Despite some additional downbeat data out of China over the weekend, stock investors appear optimistic in early trade today. Reports over the weekend have suggested that the U.S./China Phase 1 deal is nearly ready for signatures in what could be the biggest sign yet of a deal getting closer. Although a long-term agreement could take a few-if not several-more months to finalize, the Phase 1 portion would certainly be a step in the right direction. Any type of agreement made between the U.S. and China at this point could score some significant points, and stock markets could even embark on a fresh leg higher. President Trump on Monday has suggested that the ongoing trade talks are ahead of schedule and that part of the deal will be signed ahead of schedule. He did not, however, elaborate further on the potential timing of a deal. Trump has also suggested that he hopes to sign a deal with Chinese Leader Xi Jinping at a summit next month in Chile.
Although the ongoing trade talks remain an important focal point for investors, they are not the only one. Despite a deal being reached, or even the outline of a deal, stocks could potentially have a tough time moving higher following recent strength. Some markets have been moving up on the notion of easier monetary policies, and any letdowns in that arena could set the stage for a significant pullback in equity markets.

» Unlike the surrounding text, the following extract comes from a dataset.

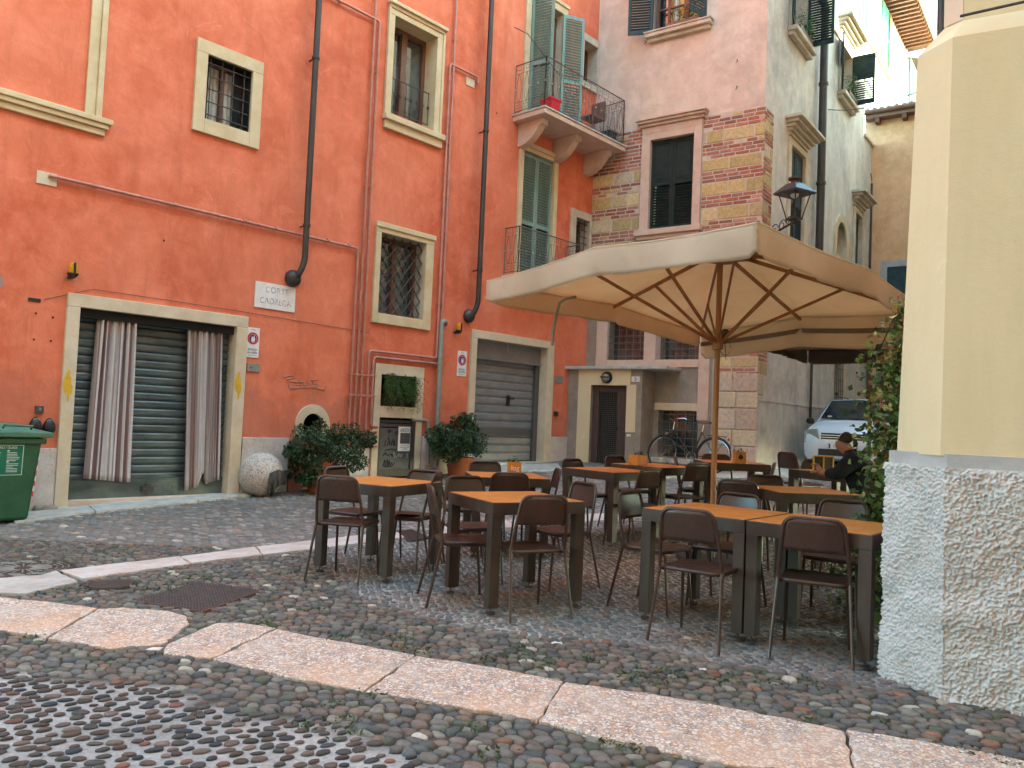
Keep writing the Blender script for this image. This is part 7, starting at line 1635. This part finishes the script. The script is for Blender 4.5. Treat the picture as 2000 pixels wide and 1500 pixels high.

The U.S. Fed is set to meet again this week. It is widely expected that the central bank will cut rates again by another 25-basis points at the conclusion of its meeting on Wednesday. Beyond that, however, is a far-more dangerous game and the Fed could even look to stay somewhat hawkish as other global central banks turn increasingly dovish. A hawkish Fed could set up a nice sell-off in stocks and risk assets while providing plenty of ammunition for higher alternative asset prices. Even if the central bank were to signal an end to its current easing this week, rates are still not likely to be going anywhere anytime soon. An extended period of ultra-low rates may keep stocks afloat for longer, but at the same time could also enrich gold and alternative asset classes. A rate cut this week has already been baked into the cake, but markets will likely be far-more concerned with the Fed’s commentary and any plans it may divulge going forward. Of course, the Fed and other central bank plans could also change rapidly as any new developments in the trade war are aired.
For the time being, gold looks to set to continue its sideways price action. Any significant dips in the market are likely to be bought aggressively as markets await further news on the trade war. Despite whatever the Fed does or does not do or even say this week, the outlook for easier monetary policies all over the globe is on the rise and could keep any dollar upside limited. This could, in turn, keep stocks on the offensive while also giving gold and other hard assets a boost. Such movements would not likely turn into a trend, however, as eventually stock investors will want more easing to keep equity markets moving higher. If, or perhaps better, when, the Fed has decided that enough is enough, stocks could potentially start to see increasingly bearish activity as the decade-long uptrend may have finally run its course.